Goal :: Report only how many lines of the entries below contain the string "scene".

Dataset rows ::
* START *

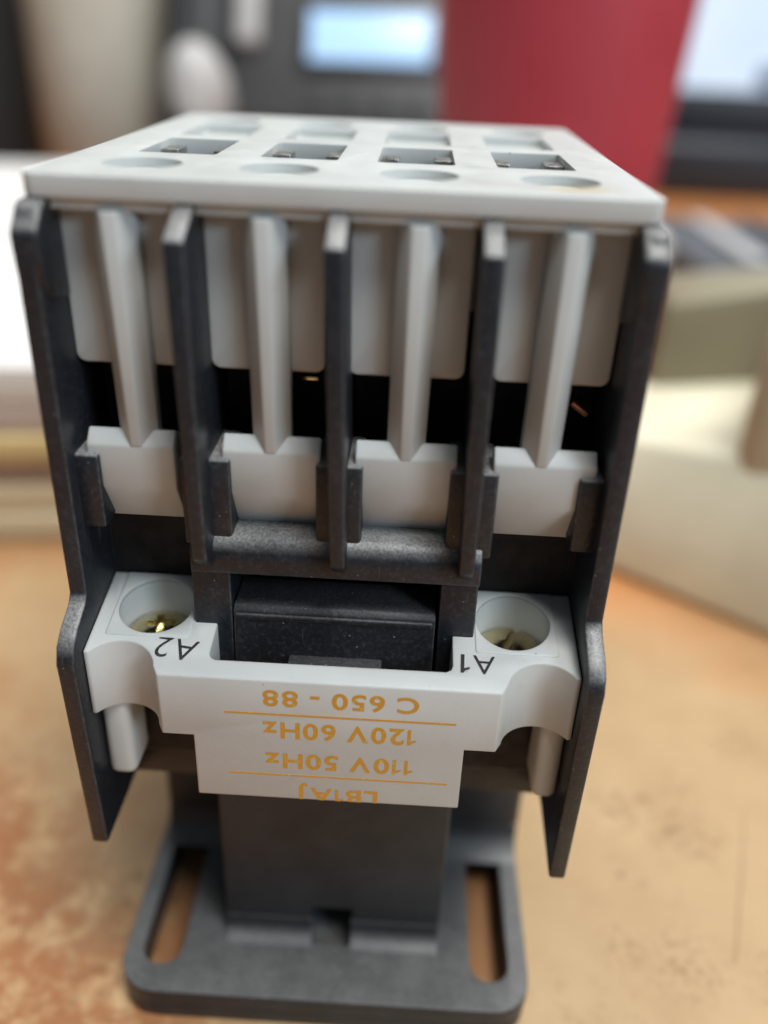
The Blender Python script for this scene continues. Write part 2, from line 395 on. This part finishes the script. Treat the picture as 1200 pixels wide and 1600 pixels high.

* END *
* START *

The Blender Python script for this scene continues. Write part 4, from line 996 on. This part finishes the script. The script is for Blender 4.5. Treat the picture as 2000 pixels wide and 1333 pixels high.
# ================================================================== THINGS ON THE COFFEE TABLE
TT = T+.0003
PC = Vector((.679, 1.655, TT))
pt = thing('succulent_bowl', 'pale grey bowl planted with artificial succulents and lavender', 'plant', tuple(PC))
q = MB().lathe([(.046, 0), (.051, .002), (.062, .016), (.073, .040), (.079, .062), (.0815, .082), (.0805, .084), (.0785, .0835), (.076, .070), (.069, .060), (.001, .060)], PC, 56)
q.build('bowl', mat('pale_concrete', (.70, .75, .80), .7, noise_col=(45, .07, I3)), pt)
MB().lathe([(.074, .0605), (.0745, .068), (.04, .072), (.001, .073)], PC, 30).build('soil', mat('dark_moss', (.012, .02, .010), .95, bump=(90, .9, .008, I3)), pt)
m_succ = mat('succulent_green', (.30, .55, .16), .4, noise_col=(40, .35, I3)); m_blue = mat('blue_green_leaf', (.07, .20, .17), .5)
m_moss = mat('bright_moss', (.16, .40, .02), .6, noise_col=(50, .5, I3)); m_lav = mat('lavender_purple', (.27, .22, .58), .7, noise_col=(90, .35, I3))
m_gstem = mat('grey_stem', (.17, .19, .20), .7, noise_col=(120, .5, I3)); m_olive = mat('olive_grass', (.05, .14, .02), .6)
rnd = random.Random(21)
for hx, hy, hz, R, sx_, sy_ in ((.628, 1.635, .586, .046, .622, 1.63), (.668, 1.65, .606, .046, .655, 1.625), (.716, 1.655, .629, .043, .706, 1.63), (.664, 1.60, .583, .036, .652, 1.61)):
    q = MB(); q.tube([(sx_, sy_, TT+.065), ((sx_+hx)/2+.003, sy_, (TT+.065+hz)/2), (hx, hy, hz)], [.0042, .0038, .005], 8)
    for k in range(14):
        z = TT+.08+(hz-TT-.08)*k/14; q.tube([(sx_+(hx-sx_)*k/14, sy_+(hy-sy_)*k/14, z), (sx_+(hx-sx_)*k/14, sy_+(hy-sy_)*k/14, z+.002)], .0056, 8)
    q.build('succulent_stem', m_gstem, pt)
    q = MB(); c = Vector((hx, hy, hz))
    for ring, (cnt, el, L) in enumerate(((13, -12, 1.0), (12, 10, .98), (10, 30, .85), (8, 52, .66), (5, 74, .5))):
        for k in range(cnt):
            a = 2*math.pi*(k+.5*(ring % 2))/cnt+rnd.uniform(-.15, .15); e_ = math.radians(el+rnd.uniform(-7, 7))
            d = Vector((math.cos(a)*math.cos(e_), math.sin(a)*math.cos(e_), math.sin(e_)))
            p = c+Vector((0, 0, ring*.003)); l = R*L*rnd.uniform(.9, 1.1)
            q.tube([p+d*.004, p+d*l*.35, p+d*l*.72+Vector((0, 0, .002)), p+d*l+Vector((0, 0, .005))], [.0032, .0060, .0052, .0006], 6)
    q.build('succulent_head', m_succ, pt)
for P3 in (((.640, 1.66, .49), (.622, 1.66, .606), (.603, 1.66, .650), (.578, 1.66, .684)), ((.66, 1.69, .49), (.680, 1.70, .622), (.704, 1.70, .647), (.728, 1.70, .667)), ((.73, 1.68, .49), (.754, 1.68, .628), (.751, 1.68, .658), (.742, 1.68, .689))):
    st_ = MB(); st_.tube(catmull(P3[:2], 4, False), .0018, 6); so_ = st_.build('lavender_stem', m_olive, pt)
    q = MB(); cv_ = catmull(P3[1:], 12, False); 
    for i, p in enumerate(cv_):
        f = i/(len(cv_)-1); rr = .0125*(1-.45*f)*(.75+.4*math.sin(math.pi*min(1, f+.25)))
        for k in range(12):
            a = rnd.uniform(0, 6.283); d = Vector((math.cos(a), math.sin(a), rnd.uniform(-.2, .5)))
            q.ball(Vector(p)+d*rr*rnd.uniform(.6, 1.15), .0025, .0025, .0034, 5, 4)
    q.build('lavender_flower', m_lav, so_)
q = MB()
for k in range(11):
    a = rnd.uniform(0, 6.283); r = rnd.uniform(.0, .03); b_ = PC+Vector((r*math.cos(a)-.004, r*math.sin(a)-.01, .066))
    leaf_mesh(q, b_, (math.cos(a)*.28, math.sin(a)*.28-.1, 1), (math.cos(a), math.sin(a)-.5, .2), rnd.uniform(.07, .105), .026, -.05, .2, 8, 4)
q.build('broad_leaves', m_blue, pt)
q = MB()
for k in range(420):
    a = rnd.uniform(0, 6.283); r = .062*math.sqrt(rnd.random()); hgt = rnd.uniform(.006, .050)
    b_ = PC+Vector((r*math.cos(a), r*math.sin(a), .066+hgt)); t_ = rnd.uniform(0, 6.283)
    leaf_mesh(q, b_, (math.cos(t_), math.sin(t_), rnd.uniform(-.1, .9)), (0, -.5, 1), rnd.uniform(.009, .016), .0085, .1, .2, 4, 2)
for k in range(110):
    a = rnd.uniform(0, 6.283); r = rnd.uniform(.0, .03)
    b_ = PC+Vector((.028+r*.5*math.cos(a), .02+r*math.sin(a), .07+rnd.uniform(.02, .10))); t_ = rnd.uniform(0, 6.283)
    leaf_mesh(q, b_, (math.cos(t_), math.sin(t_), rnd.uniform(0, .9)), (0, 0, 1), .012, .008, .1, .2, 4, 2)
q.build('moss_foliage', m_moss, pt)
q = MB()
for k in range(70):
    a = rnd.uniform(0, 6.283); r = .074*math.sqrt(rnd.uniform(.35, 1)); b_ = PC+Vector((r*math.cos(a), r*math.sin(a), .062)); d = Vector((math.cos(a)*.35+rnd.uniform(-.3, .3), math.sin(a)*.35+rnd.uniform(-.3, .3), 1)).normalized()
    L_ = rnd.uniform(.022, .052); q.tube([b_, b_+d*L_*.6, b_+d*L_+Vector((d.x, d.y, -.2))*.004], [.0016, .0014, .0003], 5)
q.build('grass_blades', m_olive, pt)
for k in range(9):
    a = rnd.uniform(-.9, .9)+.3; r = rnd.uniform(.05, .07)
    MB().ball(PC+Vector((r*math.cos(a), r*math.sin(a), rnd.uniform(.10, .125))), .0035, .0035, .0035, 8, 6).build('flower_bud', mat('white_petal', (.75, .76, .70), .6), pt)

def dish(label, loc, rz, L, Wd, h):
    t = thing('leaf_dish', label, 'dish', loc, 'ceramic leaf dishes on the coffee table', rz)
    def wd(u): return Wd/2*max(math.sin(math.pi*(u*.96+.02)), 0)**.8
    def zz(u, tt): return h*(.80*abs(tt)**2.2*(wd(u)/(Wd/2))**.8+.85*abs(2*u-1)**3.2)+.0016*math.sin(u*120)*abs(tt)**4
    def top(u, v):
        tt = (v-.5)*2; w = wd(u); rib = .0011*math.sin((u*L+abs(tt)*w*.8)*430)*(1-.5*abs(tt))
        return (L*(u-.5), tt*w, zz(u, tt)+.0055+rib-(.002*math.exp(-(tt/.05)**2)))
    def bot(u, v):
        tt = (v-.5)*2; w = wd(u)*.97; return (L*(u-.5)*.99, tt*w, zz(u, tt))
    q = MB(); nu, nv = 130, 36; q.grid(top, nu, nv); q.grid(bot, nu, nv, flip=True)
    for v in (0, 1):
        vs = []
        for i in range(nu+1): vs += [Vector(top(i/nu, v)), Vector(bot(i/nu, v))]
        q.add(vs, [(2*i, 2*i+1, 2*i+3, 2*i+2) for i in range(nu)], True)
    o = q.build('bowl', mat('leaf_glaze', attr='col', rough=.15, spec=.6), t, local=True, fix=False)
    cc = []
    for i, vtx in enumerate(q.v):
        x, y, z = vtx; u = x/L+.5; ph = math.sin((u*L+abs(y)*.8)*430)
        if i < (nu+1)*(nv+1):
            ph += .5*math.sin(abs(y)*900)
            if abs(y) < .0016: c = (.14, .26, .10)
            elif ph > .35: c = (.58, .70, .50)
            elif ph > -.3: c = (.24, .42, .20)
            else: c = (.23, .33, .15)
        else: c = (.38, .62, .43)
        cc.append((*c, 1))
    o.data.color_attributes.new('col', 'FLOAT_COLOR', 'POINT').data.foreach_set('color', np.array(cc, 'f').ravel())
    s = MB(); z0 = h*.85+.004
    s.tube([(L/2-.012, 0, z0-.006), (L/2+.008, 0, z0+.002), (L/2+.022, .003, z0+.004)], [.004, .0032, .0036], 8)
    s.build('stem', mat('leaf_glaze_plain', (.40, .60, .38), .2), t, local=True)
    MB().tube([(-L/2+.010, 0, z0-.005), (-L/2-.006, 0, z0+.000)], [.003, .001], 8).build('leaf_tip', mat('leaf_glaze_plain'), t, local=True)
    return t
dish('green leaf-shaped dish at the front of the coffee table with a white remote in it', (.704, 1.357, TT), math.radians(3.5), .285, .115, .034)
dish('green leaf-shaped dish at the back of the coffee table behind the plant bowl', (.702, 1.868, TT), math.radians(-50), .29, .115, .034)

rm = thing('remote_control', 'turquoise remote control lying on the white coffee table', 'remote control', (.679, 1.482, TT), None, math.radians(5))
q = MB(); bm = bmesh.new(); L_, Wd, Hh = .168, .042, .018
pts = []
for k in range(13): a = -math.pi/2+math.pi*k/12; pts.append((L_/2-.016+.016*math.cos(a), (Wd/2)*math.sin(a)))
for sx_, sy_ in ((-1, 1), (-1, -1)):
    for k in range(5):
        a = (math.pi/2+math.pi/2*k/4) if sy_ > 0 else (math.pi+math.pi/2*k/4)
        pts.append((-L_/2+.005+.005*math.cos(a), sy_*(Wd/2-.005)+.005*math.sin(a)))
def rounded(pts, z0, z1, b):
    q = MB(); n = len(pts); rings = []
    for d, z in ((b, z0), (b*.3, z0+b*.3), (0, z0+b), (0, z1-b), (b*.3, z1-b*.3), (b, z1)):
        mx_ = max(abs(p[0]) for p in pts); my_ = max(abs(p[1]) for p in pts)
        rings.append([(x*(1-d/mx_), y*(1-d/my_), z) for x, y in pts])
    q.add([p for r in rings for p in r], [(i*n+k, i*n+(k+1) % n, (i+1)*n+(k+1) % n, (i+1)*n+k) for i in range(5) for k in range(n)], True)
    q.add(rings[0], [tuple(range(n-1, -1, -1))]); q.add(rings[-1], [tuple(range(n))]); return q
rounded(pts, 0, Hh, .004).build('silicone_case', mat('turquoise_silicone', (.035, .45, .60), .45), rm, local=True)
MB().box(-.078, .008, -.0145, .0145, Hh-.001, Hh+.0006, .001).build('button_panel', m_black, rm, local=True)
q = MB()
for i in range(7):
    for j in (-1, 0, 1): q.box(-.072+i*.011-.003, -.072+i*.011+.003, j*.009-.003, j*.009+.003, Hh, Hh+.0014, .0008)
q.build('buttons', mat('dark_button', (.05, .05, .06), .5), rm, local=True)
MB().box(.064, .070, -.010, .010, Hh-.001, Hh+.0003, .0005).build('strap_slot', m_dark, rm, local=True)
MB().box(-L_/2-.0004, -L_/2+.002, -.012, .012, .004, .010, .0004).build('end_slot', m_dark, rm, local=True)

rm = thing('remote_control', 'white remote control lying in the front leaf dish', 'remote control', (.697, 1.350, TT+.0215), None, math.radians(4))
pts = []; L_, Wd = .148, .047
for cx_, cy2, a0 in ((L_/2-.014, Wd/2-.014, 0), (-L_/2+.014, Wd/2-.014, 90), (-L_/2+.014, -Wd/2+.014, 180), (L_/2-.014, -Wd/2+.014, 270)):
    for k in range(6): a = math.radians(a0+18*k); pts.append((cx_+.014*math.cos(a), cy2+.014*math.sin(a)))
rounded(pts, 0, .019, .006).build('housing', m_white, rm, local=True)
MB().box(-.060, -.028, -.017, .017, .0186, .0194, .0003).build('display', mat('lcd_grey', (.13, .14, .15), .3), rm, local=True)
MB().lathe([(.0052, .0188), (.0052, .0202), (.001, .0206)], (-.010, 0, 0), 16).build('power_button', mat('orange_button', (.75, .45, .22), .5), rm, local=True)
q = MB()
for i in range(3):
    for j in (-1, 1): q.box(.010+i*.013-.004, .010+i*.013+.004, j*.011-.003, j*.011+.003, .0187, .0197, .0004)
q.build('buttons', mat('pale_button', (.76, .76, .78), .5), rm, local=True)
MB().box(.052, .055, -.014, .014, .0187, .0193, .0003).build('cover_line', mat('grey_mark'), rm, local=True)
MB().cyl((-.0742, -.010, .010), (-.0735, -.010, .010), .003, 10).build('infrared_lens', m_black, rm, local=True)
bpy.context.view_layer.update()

* END *

The solution :: 2